Today, just like every Wednesday, Folia Magazine welcomes a new Mulier Clara: the spotlight this week goes to Ceres, the goddess of agricultural fertility. In accordance to her patronage, the deity is often depicted holding a scythe and surrounded by ears of wheat.

 

Ceres’ name finds its origins in the Indo-European root -kehr (to satiate, to feed), which is also the root for the Italian verb “crescere” (to grow) and the English “to create”: the goddess is in fact considered the protector of crops and agriculture. According to her worshippers, moreover, it was Ceres herself who taught men how to work the earth, thus helping the progress of human society.
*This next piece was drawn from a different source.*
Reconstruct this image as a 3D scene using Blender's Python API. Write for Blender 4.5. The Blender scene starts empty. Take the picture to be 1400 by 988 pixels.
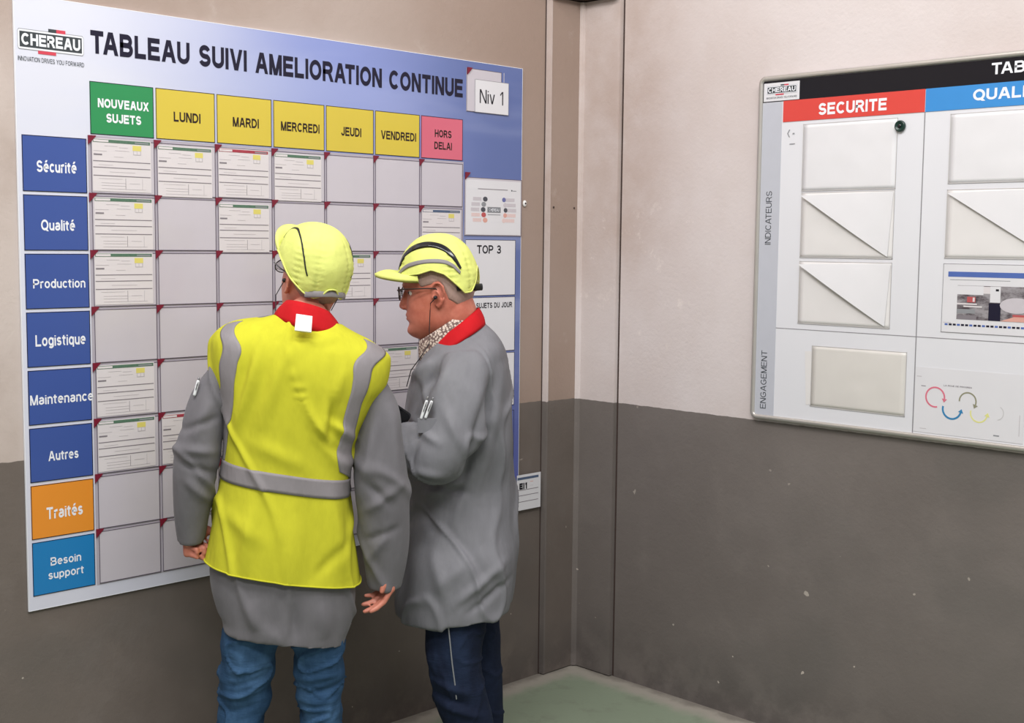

In the De Mulieribus Claris, Boccaccio describes how the growing use of agriculture heavily improved people’s lives: evolving from mere “brutes” into civilized men, humankind was able to transform wilderness into beautiful fields and rich cities. The author, however, points out how the invention had also a collateral effect. Boccaccio states that the subdivision of fields eventually led to private property and, later on, to the disparity between classes: richness, sloth, and lust on one side, servitude, poverty, and hunger on the other.

 

“Ceres”, illumination from the manuscript “Le livre de femmes nobles et renomées”, ms. Royal 16 G V, f. 9v, ca. 1440, British Library, London.